Nominé au festival de Cannes cette année, ce film n’a pas eu la faveur du jury et des unes de la presse. Pourtant, ces portraits de seniors « pas comme les autres » sont uniques. Uniques car peu de documents parlent de cette problématique : parti du constat que l’homosexualité est quasiment toujours abordée par le témoignage de jeunes trentenaires, Sebastien Lifshitz a eu l’idée d’interviewer des personnes plus âgées. Humour, tristesse, colère, il montre tout. Ses témoins se livrent sans complexe, même s’il est facile de deviner que des heures et des heures d’interviews ont été nécessaire pour arriver à ce résultat.

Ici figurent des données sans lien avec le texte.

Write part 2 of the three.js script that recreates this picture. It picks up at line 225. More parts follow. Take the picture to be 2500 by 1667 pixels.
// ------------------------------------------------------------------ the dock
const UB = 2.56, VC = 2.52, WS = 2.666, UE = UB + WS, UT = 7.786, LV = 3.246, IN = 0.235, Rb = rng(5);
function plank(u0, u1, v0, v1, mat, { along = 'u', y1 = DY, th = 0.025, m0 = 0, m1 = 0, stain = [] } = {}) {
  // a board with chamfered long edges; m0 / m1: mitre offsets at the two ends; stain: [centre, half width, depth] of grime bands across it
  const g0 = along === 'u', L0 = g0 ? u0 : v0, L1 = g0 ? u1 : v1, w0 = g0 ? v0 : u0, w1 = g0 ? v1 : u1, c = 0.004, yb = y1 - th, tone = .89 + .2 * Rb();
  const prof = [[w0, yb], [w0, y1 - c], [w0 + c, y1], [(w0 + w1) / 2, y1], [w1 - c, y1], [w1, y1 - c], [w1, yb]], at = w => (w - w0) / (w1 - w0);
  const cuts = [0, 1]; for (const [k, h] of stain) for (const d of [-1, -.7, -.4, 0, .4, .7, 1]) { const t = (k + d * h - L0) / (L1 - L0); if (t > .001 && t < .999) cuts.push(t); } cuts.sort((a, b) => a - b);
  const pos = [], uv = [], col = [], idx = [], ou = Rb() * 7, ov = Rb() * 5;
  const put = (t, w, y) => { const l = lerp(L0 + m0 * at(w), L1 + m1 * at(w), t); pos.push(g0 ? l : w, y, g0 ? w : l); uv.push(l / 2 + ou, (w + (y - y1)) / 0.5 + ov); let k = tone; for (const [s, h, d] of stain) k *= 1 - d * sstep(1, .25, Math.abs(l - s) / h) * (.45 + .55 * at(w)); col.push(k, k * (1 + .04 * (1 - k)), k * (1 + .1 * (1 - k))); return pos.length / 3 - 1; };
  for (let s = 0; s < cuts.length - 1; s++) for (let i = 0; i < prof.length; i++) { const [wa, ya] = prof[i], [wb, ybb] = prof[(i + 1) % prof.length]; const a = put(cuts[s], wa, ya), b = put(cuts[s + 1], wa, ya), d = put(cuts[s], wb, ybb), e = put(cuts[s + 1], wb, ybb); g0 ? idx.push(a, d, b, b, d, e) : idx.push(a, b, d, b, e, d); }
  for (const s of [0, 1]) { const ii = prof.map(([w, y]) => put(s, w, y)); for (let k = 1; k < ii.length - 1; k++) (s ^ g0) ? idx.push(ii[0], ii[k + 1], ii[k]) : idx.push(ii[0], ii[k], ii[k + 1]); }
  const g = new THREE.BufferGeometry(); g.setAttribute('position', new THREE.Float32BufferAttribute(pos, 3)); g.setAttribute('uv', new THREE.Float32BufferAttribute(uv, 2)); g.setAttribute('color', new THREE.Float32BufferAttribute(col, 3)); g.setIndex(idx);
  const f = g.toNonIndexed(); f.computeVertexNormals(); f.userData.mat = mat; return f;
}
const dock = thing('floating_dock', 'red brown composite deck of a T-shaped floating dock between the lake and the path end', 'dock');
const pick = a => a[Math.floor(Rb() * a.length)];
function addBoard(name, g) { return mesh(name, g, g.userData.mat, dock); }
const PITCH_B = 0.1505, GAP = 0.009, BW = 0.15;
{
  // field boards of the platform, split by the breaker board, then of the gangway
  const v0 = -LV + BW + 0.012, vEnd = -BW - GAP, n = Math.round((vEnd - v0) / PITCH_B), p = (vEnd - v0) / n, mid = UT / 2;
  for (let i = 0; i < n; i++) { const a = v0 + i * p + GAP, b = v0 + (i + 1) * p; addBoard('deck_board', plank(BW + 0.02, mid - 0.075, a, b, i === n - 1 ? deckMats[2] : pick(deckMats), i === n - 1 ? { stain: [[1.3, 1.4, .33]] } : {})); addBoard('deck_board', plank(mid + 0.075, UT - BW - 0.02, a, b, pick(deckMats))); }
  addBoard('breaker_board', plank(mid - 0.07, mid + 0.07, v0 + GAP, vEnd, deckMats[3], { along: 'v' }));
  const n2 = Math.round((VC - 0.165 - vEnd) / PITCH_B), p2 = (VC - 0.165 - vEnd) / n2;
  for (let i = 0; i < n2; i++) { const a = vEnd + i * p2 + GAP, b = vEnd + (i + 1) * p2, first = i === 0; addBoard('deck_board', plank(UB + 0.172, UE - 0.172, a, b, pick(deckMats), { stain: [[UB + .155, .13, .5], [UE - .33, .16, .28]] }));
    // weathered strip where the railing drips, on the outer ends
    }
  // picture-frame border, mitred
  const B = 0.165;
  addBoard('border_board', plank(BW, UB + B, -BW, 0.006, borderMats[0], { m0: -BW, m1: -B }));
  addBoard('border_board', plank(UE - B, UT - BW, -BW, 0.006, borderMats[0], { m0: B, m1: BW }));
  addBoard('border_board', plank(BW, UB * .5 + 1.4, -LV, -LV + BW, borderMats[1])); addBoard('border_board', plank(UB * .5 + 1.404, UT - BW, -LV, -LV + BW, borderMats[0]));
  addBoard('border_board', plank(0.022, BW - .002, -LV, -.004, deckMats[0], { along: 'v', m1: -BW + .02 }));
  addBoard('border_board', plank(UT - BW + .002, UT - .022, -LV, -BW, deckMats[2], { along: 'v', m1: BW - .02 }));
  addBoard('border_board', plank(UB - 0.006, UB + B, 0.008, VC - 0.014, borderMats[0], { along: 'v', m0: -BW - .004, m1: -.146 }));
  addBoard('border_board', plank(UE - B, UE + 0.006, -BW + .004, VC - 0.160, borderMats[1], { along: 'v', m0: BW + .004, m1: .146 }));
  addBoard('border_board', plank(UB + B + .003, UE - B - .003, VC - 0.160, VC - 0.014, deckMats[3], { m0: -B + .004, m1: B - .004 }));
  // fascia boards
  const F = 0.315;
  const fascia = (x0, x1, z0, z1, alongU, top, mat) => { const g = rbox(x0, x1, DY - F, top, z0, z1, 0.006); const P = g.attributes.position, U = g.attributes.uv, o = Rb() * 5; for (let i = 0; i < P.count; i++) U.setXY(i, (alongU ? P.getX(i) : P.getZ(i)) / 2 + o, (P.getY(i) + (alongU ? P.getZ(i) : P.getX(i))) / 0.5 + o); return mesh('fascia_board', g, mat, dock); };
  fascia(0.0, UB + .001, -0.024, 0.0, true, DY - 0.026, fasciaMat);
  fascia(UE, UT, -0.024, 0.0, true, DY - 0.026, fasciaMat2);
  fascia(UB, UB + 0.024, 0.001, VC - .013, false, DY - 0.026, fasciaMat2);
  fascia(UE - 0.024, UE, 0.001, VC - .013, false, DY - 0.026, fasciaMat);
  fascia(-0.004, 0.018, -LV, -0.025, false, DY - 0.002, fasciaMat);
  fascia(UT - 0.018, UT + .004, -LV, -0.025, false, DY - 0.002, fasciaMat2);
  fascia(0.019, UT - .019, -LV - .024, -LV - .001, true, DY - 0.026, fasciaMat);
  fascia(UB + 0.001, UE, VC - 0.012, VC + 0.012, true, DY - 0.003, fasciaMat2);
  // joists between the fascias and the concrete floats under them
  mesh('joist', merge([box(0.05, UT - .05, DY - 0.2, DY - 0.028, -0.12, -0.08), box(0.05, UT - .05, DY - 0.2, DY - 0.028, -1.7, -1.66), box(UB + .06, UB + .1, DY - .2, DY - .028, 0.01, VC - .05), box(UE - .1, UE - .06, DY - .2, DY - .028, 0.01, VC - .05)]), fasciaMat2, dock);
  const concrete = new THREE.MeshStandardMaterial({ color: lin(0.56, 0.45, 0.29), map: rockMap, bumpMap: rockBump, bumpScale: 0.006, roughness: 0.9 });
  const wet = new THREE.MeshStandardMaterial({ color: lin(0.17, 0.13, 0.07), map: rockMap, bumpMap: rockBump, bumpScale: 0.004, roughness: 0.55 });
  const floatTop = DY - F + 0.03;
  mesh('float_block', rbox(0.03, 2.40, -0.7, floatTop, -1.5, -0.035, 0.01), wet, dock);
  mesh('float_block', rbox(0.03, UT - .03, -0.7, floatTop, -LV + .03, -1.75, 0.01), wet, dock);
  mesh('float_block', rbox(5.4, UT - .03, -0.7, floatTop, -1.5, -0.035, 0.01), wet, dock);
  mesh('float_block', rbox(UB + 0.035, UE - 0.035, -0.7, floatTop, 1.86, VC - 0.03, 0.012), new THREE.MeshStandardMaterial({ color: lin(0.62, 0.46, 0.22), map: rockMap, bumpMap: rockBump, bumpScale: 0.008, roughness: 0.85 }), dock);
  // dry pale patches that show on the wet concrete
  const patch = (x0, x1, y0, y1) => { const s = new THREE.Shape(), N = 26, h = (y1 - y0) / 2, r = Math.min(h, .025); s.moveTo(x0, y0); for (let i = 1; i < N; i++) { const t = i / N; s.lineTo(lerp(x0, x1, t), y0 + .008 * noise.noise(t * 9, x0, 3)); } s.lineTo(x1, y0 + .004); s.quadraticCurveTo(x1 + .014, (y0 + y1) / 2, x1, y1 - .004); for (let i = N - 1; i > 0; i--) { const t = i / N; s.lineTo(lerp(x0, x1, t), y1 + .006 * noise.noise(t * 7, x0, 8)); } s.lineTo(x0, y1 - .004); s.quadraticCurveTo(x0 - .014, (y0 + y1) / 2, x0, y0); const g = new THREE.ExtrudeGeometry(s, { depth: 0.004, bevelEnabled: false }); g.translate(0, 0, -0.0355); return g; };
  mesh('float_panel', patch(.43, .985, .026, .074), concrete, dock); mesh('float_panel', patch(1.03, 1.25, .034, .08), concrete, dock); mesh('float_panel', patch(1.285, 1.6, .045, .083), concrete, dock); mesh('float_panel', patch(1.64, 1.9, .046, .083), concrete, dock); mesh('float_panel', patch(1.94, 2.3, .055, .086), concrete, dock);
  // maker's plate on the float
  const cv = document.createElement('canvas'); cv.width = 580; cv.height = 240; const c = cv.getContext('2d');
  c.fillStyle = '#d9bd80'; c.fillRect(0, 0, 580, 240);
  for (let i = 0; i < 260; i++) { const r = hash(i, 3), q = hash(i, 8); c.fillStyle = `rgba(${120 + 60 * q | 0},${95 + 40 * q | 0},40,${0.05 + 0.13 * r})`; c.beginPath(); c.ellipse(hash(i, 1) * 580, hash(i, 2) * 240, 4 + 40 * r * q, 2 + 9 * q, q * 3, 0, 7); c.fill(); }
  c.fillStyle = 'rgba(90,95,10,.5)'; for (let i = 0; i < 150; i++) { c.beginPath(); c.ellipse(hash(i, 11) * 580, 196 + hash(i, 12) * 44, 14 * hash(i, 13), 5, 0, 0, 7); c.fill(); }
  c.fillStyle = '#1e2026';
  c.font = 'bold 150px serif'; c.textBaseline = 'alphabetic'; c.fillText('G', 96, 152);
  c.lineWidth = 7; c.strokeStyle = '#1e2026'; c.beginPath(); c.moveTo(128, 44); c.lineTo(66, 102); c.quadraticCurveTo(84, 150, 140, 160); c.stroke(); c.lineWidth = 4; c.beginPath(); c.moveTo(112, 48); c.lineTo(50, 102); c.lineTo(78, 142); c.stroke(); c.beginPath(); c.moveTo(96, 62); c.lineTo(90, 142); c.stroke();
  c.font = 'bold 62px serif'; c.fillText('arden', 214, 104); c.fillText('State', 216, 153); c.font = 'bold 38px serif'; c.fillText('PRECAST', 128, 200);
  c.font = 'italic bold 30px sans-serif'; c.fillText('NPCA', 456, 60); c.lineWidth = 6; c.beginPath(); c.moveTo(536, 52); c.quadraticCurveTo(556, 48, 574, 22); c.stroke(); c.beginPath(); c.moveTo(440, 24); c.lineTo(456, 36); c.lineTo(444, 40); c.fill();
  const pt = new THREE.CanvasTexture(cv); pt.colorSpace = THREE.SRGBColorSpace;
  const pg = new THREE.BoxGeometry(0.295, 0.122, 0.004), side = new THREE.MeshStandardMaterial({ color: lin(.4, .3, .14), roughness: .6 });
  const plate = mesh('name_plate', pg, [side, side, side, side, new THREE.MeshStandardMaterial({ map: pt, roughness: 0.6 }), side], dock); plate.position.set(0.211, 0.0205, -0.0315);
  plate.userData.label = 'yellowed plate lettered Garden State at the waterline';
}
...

Sans jamais s’apitoyer sur leur sort, les témoins restent pudiques sur leurs blessures. Sebastien Lifshitz porte sur eux un regard attendri, sans jamais tomber dans le prosélytisme. Il essaye de comprendre ce que ces hommes et ces femmes ont vécu. Sans commentaire, il laisse la parole à ses personnages. Les plans de coupe, ceux entre les témoignages, sont souvent drôles, parfois amusants jamais larmoyants. Comment ne pas rire, sans moqueries, quand Pierrot, le doyen de ces protagonistes, lance un cri strident pour appeler ses chèvres et les traite de tous les noms.

Coïncidence de l’agenda et des débats de société, les Invisibles sort au moment du projet de loi sur le mariage pour tous promis par François Hollande pendant la campagne présidentielle. Le film ne jette pas d’huile sur le feu. Il donne seulement la parole à des Français que les médias ont oubliés.